We all go through them. There are many different kind of seasons in life. There is childhood, adulthood, school, marriage, etc. All kinds of seasons. There are also seasons in our spiritual life. I am in a season in my spiritual that I myself cannot put into words. I don't have CD player in my van so I have listen to...cassettes...remember those? There is a song on one of them that describes my spiritual season right now.

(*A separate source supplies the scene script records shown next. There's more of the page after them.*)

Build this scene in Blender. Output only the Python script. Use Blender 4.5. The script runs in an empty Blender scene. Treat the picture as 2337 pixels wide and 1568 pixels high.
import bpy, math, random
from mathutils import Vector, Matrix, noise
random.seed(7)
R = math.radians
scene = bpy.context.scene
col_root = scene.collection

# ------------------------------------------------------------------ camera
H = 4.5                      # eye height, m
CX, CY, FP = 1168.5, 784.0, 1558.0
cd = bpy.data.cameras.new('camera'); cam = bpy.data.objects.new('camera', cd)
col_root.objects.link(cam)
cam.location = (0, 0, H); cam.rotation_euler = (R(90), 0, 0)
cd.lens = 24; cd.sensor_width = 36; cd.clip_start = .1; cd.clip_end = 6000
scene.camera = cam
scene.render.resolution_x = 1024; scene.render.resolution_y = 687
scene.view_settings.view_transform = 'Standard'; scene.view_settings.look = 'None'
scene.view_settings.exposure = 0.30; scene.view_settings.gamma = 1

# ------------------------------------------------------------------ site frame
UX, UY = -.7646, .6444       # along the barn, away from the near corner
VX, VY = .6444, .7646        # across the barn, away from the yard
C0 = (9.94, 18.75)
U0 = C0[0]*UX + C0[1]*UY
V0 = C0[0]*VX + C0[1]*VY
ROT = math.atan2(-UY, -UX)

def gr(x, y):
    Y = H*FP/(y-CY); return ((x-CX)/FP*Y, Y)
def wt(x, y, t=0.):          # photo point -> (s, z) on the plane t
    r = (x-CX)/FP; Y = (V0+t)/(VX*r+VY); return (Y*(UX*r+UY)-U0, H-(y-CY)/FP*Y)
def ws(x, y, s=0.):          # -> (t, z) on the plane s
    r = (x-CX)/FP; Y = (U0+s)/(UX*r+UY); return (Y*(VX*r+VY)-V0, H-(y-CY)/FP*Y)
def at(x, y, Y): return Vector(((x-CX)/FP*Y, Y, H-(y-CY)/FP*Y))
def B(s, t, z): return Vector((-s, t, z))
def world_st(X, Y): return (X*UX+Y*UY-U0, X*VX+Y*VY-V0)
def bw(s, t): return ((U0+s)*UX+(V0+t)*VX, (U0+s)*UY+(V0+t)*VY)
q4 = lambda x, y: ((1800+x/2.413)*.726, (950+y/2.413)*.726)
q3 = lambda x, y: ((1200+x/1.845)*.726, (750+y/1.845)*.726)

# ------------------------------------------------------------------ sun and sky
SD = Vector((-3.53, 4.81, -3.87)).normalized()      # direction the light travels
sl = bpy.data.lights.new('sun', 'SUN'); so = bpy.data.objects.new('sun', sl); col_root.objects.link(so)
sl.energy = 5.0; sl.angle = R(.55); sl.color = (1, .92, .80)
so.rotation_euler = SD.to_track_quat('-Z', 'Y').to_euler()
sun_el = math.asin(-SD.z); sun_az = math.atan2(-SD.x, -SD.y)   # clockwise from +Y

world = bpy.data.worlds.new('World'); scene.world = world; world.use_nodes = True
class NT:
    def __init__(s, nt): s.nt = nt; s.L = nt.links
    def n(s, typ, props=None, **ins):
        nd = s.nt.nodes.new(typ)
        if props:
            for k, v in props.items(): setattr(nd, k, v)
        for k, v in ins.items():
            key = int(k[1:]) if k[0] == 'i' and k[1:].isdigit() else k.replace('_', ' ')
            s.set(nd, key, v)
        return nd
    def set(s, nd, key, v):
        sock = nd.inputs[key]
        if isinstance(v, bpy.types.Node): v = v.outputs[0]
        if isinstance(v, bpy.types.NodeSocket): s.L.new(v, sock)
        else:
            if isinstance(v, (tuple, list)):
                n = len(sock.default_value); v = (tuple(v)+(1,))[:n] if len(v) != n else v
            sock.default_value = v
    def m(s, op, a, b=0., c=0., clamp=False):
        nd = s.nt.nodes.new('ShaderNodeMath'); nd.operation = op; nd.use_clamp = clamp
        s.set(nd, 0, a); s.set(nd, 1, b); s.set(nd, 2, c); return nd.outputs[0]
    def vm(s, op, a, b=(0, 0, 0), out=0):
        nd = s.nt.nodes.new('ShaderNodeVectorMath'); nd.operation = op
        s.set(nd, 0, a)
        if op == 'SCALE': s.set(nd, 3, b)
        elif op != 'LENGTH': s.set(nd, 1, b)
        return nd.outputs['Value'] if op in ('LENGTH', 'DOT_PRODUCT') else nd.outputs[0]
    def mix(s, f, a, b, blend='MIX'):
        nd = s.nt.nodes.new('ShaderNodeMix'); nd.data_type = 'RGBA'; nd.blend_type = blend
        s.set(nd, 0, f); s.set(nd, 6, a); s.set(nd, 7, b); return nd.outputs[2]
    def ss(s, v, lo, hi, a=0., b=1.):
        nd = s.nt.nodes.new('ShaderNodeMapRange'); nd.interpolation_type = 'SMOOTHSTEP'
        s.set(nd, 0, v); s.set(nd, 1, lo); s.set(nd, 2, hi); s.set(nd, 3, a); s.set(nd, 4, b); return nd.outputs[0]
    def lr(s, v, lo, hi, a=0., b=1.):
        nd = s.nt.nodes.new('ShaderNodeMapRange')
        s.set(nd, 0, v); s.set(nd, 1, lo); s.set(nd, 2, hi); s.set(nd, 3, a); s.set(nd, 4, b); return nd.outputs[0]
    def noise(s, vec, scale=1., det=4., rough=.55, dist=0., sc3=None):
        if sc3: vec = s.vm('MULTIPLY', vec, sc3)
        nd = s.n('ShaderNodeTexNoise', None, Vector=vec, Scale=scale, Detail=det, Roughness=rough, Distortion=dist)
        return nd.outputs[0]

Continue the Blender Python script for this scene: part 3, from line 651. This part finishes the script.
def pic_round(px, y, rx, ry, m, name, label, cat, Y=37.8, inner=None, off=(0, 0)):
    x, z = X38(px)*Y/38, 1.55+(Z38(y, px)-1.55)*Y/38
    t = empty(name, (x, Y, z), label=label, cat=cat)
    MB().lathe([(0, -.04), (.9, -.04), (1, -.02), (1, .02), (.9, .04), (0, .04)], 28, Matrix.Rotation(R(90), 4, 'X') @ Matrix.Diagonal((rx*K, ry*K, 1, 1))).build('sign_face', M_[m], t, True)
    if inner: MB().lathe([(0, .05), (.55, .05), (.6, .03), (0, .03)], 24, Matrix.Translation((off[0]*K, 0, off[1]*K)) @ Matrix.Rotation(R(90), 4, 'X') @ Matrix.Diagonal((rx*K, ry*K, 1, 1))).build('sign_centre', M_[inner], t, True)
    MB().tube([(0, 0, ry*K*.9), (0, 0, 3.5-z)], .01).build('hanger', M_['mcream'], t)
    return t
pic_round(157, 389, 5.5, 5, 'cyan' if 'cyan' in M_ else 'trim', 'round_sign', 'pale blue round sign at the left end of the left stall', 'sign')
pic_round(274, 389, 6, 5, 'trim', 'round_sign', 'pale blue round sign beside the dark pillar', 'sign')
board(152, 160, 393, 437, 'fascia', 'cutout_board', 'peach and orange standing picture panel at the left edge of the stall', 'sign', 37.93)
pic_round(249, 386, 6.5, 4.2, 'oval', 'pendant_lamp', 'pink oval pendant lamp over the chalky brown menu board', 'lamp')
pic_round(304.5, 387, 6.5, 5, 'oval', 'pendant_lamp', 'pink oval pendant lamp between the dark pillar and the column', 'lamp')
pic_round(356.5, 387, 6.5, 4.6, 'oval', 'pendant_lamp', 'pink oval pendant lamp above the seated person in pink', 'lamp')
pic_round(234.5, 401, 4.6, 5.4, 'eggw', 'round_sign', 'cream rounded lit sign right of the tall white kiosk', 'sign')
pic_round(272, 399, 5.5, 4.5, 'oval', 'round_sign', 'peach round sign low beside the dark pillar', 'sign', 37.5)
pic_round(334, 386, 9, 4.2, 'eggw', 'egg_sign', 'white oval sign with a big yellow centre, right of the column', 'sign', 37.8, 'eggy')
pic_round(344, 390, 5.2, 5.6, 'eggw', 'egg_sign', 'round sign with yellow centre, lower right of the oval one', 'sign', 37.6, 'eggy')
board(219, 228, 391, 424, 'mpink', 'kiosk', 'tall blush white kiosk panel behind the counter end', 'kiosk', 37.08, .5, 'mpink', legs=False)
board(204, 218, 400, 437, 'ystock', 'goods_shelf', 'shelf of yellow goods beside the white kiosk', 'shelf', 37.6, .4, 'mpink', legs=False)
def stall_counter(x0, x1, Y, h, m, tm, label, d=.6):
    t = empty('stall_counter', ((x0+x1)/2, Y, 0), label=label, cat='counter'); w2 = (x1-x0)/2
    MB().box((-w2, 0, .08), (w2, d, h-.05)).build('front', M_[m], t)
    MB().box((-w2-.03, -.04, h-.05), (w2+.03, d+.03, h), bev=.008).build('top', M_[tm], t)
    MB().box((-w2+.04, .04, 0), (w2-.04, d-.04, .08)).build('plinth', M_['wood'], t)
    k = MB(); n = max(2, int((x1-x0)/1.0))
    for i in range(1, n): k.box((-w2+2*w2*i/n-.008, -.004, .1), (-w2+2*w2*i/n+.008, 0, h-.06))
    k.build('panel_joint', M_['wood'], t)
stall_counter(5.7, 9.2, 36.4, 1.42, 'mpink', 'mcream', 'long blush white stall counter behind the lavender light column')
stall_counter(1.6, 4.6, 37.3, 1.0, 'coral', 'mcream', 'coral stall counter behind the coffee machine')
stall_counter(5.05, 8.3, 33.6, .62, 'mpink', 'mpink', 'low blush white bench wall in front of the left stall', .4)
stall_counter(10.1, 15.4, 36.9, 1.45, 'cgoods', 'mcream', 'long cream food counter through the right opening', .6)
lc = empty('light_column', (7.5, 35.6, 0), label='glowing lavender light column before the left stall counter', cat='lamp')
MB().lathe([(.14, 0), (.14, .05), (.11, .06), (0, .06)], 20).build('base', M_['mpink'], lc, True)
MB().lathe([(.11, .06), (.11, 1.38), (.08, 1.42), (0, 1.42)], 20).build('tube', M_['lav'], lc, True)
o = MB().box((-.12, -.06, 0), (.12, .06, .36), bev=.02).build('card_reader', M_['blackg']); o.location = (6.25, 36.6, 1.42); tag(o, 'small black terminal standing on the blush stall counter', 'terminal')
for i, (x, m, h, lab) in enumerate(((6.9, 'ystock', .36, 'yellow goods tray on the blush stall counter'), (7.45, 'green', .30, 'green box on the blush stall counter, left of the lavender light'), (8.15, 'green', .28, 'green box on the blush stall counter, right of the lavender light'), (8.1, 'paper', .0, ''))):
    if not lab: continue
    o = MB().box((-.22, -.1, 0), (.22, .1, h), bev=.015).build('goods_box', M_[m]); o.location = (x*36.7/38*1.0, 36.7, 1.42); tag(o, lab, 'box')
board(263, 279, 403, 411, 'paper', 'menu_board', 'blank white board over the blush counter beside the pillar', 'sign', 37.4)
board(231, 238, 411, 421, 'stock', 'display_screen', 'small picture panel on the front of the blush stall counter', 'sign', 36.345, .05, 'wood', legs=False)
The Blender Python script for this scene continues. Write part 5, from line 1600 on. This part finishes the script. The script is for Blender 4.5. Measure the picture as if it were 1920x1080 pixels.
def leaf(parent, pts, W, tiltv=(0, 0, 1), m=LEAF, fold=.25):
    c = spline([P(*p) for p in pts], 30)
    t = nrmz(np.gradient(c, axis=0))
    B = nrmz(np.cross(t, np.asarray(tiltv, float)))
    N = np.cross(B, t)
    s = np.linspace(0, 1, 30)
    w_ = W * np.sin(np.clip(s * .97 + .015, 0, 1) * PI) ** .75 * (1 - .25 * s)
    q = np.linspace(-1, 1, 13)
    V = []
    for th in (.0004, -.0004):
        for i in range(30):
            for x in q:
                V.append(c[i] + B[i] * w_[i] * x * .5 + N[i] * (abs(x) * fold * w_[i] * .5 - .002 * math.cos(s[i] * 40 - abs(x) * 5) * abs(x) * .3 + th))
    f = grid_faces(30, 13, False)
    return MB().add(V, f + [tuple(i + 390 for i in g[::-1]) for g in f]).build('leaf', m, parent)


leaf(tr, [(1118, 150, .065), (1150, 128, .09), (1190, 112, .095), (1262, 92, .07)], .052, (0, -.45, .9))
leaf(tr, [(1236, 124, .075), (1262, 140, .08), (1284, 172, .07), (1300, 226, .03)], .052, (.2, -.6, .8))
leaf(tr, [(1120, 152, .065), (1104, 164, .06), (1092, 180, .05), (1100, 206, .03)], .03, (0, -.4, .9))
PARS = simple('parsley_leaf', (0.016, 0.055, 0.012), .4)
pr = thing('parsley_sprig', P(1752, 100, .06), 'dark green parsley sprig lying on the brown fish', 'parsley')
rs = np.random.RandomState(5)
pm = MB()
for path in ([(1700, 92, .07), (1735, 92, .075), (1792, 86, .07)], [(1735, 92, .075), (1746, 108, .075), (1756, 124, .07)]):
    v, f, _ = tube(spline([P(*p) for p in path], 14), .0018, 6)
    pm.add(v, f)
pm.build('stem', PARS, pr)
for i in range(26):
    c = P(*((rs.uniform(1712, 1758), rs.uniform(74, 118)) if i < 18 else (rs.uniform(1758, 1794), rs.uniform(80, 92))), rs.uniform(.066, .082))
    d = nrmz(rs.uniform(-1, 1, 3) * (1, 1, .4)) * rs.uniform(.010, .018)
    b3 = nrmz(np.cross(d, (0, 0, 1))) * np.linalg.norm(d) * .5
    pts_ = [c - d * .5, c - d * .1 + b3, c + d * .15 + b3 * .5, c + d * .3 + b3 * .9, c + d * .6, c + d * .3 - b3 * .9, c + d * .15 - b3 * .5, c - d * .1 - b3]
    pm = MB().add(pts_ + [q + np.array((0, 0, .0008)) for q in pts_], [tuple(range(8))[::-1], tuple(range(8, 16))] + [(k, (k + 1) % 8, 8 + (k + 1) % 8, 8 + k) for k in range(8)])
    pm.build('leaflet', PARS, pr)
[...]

I heard again and said wow that's me.
Overcast
In my eyes
With the tears about to flow
As they rise
And I question all I know
So the feelings come
And the feelings go
In my storm
(Chorus)
It's just a rainy season
Sweeping across my sky
It's just a rainy season
And I don't need a reason to cry
Hurricane
Out of sea
Should the tempest dare to blow
Down on me
As I tread the undertow
So the waters ebb
And the waters flow
In my storm
(Chorus)
Circumstances
Like the changing of the wind
May whisper bitter secrets in my ear
Second chances
Will call my name again
It all depends on what I choose to hear
(Chorus)
The song is called "Rainy Season" written by Stephen Crumbacher. Taken from Eccl 3:1 & 4 "There is time for everything, and a reason for activity under heaven: (4) a time to weep and a time to laugh, a time to mourn and a time dance," and Rom 12:15-16 "Rejoice with those who rejoice, mourn with those who mourn. Live in harmony with one another. Do not be proud, but be willing to associate with people of low position. Do not be conceited."
My rainy season seems like it will never end. I hear God calling me but the wind, rain, thunder and lightning are so loud that I'm not quite sure what he is telling me. But, then again, maybe I'm only hearing what I want to.